People keep throwing out these arbitrary W-L counts and dates without a ton of context. "You could have a 3-loss team playing in the third week of January!". I don't get it. NFL can have a 7-loss team playing the first weekend in February.

Don't university calendar years still traditionally go August-May? Why does the season have to fit into a semester? Doesn't basketball span two semesters?

Theoretically Basketball, Hockey, Indoor Track & Field, etc. are "Winter" sports and Football, Soccer, Cross Country, etc. are "Fall" sports ... and theoretically there are no "Summer" sports, but here we are in June and the College World Series is playing.

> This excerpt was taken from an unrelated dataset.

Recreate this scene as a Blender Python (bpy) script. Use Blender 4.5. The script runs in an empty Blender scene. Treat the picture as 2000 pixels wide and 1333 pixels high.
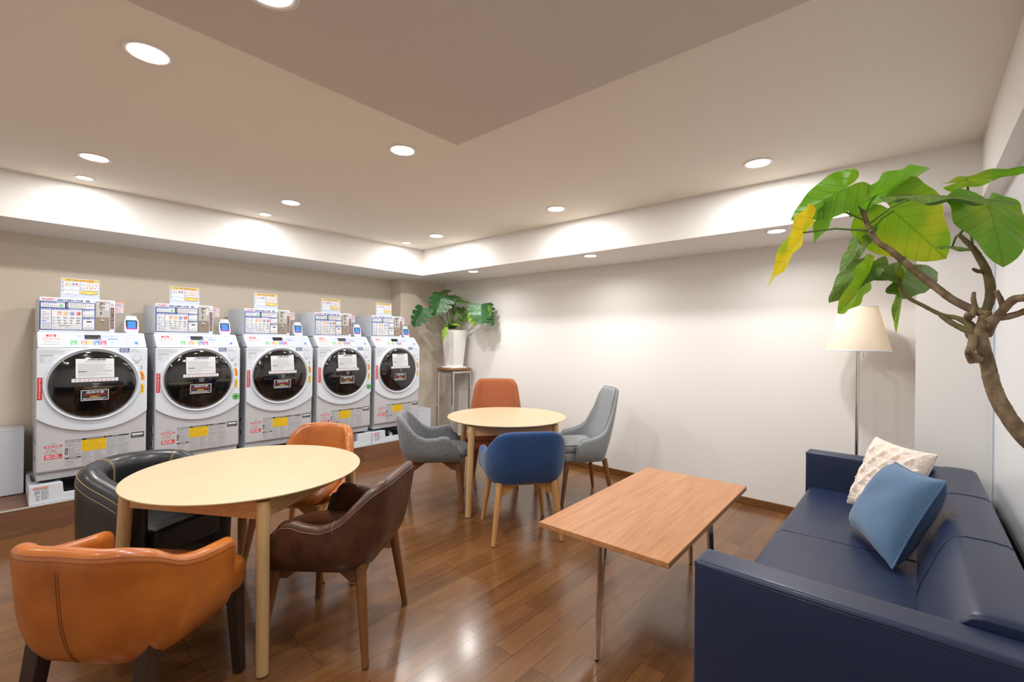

As far as disruption to "student athletes" (but confer the recent Supreme Court decision), disrupting final exams is a lot more disruption than forcing the student athlete to miss the class where the syllabus is handed out and either the prof rambles on about what to expect in the course or in some smaller, upper division courses a break the ice exercise is done to give an idea what the course involves, and also to try to convince students to not drop the course when they find out there is a term paper due the week after Spring Break.

So I don't see where cramming second round games into the time where students could do a makeup for final exam missed because of a first round game is superior to having the QF during semester break and the SF and Championship game early in Spring semester from a whole "disrupt their studies" perspective.
(This post was last modified: 06-21-2021 08:20 PM by BruceMcF.)